Saudi-led coalition admits attack on civilians in Yemen
Sanaa air strike that killed 14 civilians, including young children, was ‘a technical mistake’, alliance says.
The Saudi-led military coalition took responsibility on Saturday for an air strike conducted a day earlier in Yemen’s capital Sanaa that killed 14 civilians, including several children.
“A technical mistake was behind the accident,” said the alliance in a statement published by the official Saudi Press Agency. Colonel Turki al-Malki, the coalition spokesman, said the alliance “regrets the collateral damage caused by this involuntary accident and offers its condolences to the families and relatives of the victims”.
The coalition accused Houthis of “setting up a command and communications centre in the middle of this residential area to use civilians as human shields”.
The attack came just two days after at least 35 people died in a series of strikes on Sanaa and a nearby hotel that rebels also blamed on the coalition.
Friday’s air attack that toppled residential blocks in southern Sanaa’s Faj Attan neighbourhood was the latest in a wave of deadly raids on residential areas of Yemen blamed on the Saudi-led alliance, drawing strong international condemnation.
The area has been controlled by Houthi fighters since 2014.
The International Committee of the Red Cross on Friday condemned the raid as “outrageous”.

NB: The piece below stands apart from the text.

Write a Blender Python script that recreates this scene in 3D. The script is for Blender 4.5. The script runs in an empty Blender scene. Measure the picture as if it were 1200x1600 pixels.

Lynn Maalouf, the Middle East research director of Amnesty International, said the coalition “rained down bombs on civilians while they slept”.
She called in a statement for the United Nations to take action against Saudi Arabia over the list of civilian facilities struck in deadly air raids over the past two years.
The UN says the alliance was probably also responsible for a July attack on the southwestern Taiz province that killed 20 people, also including children.
“In the week from August 17 to August 2,458 civilians have been killed, including 42 by the Saudi-led coalition,” Liz Throssell, UN human rights office spokeswoman, told reporters on Friday in the Swiss city of Geneva.